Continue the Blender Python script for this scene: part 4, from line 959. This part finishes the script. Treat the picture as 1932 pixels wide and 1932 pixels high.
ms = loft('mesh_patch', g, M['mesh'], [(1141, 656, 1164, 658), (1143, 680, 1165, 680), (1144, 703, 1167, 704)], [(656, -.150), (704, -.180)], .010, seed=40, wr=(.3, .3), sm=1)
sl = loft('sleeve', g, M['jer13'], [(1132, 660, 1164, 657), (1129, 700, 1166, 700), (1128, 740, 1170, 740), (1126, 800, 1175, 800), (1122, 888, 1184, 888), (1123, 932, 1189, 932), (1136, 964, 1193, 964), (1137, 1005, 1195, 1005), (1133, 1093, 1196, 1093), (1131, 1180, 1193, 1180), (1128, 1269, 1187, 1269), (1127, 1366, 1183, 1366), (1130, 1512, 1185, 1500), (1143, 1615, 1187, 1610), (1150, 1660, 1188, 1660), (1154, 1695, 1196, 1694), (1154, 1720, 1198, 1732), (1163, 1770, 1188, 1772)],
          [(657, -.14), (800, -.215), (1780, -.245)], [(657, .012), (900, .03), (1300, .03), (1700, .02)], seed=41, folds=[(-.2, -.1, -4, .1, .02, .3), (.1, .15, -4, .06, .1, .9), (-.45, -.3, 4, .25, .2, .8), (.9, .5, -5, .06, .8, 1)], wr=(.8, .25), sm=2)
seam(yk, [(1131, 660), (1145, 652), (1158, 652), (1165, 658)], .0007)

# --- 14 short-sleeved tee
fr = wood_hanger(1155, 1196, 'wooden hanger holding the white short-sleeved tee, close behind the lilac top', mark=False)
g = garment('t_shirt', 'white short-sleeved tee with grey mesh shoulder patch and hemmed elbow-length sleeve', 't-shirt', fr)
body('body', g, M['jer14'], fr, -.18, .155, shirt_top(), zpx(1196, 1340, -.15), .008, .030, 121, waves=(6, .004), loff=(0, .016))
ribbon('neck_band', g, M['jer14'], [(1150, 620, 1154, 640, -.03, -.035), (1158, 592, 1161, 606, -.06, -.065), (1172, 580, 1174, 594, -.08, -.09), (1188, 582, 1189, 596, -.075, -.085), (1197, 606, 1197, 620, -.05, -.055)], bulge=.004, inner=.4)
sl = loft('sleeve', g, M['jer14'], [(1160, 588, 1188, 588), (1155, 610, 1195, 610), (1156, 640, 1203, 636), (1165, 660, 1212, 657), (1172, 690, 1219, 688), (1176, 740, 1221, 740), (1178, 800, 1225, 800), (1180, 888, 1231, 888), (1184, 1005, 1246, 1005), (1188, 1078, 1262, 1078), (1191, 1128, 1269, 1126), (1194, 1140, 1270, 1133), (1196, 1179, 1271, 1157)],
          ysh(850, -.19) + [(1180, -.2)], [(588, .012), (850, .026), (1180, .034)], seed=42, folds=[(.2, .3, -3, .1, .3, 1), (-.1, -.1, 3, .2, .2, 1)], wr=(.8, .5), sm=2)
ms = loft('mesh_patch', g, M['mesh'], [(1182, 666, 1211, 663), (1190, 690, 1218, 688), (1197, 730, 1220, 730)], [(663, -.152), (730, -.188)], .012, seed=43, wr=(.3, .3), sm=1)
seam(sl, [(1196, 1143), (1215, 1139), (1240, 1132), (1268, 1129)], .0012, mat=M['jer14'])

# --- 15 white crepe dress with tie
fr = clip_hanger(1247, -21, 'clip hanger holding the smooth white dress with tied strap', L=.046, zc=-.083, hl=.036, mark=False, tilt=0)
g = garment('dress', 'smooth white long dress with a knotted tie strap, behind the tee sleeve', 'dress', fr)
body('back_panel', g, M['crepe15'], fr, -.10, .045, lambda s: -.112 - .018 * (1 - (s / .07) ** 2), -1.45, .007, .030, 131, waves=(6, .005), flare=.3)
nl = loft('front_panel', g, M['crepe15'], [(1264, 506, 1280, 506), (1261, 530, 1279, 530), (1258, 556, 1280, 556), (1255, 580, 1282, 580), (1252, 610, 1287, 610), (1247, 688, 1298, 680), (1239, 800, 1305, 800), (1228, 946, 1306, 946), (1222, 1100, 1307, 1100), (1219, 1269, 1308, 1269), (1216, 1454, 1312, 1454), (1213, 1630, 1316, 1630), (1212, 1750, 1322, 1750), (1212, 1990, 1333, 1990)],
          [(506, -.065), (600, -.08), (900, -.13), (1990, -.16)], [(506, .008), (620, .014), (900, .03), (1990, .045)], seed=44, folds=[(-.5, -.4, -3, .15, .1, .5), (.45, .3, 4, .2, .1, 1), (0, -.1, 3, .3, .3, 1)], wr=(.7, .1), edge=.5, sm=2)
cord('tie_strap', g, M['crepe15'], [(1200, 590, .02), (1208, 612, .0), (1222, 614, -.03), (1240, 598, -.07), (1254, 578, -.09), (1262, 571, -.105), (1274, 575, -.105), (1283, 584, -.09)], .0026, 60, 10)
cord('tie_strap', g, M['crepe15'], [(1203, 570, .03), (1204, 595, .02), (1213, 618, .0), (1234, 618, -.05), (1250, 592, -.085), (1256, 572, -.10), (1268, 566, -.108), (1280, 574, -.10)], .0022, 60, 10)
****
Print from the first line through the line that contains "(1165, 658)], .0007)", please, including both, and leave out every line outside that stretch.

Continue the Blender Python script for this scene: part 4, from line 959. This part finishes the script. Treat the picture as 1932 pixels wide and 1932 pixels high.
ms = loft('mesh_patch', g, M['mesh'], [(1141, 656, 1164, 658), (1143, 680, 1165, 680), (1144, 703, 1167, 704)], [(656, -.150), (704, -.180)], .010, seed=40, wr=(.3, .3), sm=1)
sl = loft('sleeve', g, M['jer13'], [(1132, 660, 1164, 657), (1129, 700, 1166, 700), (1128, 740, 1170, 740), (1126, 800, 1175, 800), (1122, 888, 1184, 888), (1123, 932, 1189, 932), (1136, 964, 1193, 964), (1137, 1005, 1195, 1005), (1133, 1093, 1196, 1093), (1131, 1180, 1193, 1180), (1128, 1269, 1187, 1269), (1127, 1366, 1183, 1366), (1130, 1512, 1185, 1500), (1143, 1615, 1187, 1610), (1150, 1660, 1188, 1660), (1154, 1695, 1196, 1694), (1154, 1720, 1198, 1732), (1163, 1770, 1188, 1772)],
          [(657, -.14), (800, -.215), (1780, -.245)], [(657, .012), (900, .03), (1300, .03), (1700, .02)], seed=41, folds=[(-.2, -.1, -4, .1, .02, .3), (.1, .15, -4, .06, .1, .9), (-.45, -.3, 4, .25, .2, .8), (.9, .5, -5, .06, .8, 1)], wr=(.8, .25), sm=2)
seam(yk, [(1131, 660), (1145, 652), (1158, 652), (1165, 658)], .0007)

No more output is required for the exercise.